Democrats would do well to also remember the basis for Lincoln's approach and argument that night in NYC: that the nation's history as well as the ideas and votes of the founding generation, backed up Lincoln's argument that the federal government had the authority over slavery in the territories, a point of contention that Douglas earlier had denied. It is true that I have criticized historical romanticism from this space. However, it is also true that in moving away from the conservatism and injustice of America's past Democrats have allowed Republicans to hijack history, casting themselves as the true legacy holders of the American tradition. Democrats would do well to begin the process of reversing this image by laying claim to the most progressive instincts and examples of our heritage to support the need for a more free, and more progressive and modern future.

It is no secret what Democrats have lacked in past elections and most need to make up for in future ones in a rhetorical and demographic sense: the support of religious and rural voters. Naturally, there are a variety of ways for Democrats to begin making inroads to these constituencies.

What the Lincoln experience also helps confirm is that Democrats should not be embarrased to recognize and assert that they need a midwestern or southern candidate at the top of the ticket. Part of Lincoln's appeal to the nascent Republican Party was exactly that--his geography, both literally as well as figuratively. Not only did he sectionally represent a growing "battleground" area, but he spoke its language as well.

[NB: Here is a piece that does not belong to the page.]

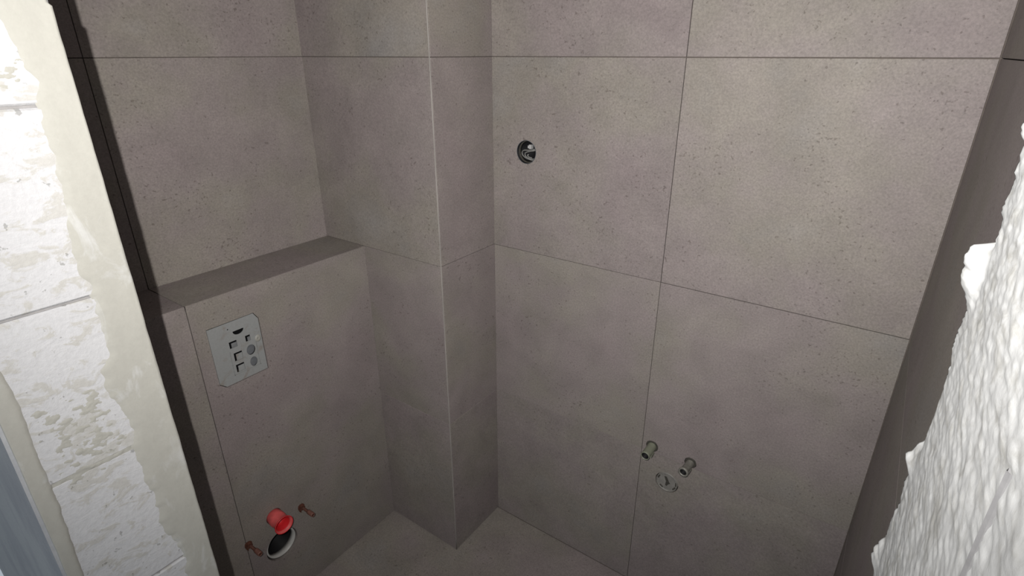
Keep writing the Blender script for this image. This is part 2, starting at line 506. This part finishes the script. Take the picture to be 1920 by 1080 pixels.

Lincoln's appeal to history and faith provide additional models for Democrats to follow. While, again, the exact methods of doing this are varied, and as Robert Kennedy once said in managing his brother's campaign for the White House, campaigns are not well oiled and methodic processes, but rather, consist of a multitude of efforts, keeping those that work, discarding those that don't, and trying new ones. Democrats will fail, as they must, in trying to recapture the country's allegiance. But try they must.

As I continue with the Lincoln and Perlstein books, I hope to continue this discussion and perhaps arrive at some more satisfactory suggestions.

For the moment, I'll reiterate that Democrats do need to appeal to religious and rural voters, and that I believe they can do that without sacrificing the vital issues of civil liberties and political pluralism I believe progresssives value. On the religious question, Democrats can authentically claim the positive dimensions of our country's religious history while at the same time warning against the dangers of religious extremism.

As Lincoln remarked regarding slavery in NYC the evening of February 27, 1860: Our fathers, when they framed the government under which we live, understood the question just as well, and even better, than we do now.

As with religion as with the extension of slavery. "Our fathers" did understand this question as well if not better than we do today. That is why they acknowleged the right to its free expression while prohibiting the coercision of religious worship and the requiring of religious oaths of affiliations as a mark of government service or citizenship. Democrats can and need to reaffirm our history on this point, authenticating our tradition of religious freedom while protecting the rights of religious and non religious minorities.